Summary: The US and a Doha deal (24 July 2006: Brussels)
"The G20 wants steeper cuts in US farm subsidies before it is willing to table the required cuts in industrial goods. Washington can unlock this by stepping forward with a better offer. If this happens the EU will, at the same time, meet them both with a strengthened offer." - Peter Mandelson, EU Trade Commissioner, 23 June 2006
What does Doha need from the US?
Real cuts in farm subsidies. That means a steep reduction in the level last bound in Geneva in 2001: $21.5 billion. The US has spent between $10 billion and 19.5 billion each year since 2002. The US is currently offering to cut its farm spending to $22 billion dollars. This is more that it currently spends and more than it has bound with the WTO in Geneva.
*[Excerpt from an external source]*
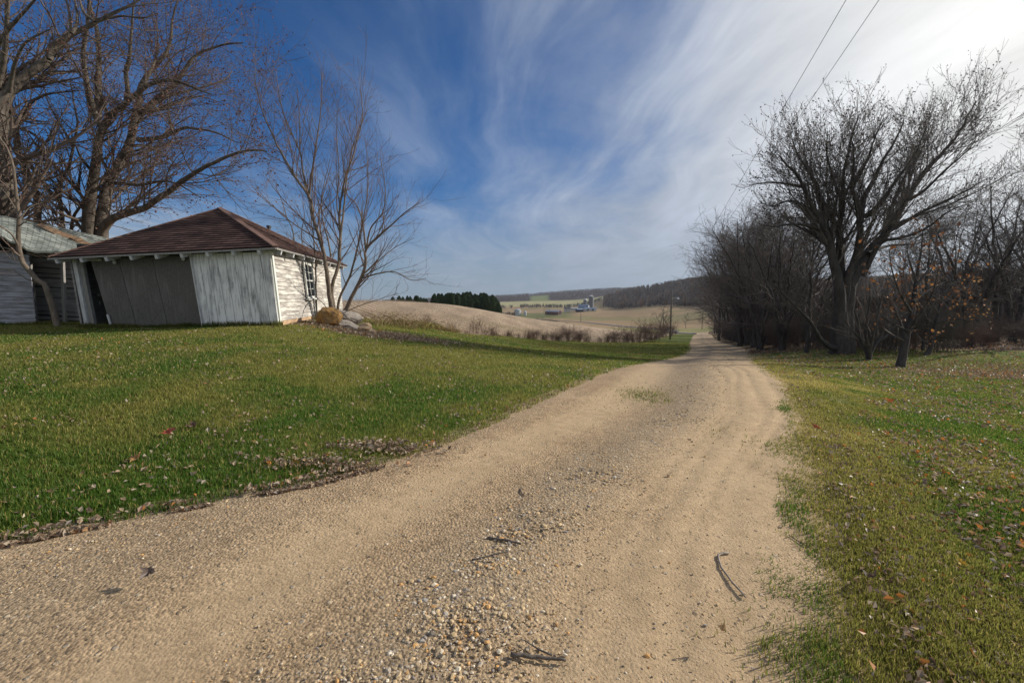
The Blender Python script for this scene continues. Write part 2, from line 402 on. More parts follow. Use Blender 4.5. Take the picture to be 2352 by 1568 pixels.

The US has offered steep cuts in Amber box subsidies - $19.1 billion down to 7.6 billion. BUT it has proposed to increase what it spends in other categories of subsidy while rejecting the idea of reforming those categories to ensure they are not trade distorting. So the steep amber cuts hide a 'reshuffling' of US support from one box to another. Add together the three types of proposed trade-distorting support and you actually get $22.7 billion. More than they currently spend!
What would be a realistic US move?
The EU has offered to get "as close as possible" to the G20 developing countries' request in the area of market access: a 51.5% average farm tariff cut. The US should try to aim for the same proximity to the request of the G20 developing countries in the area of domestic support: $10.5 billion.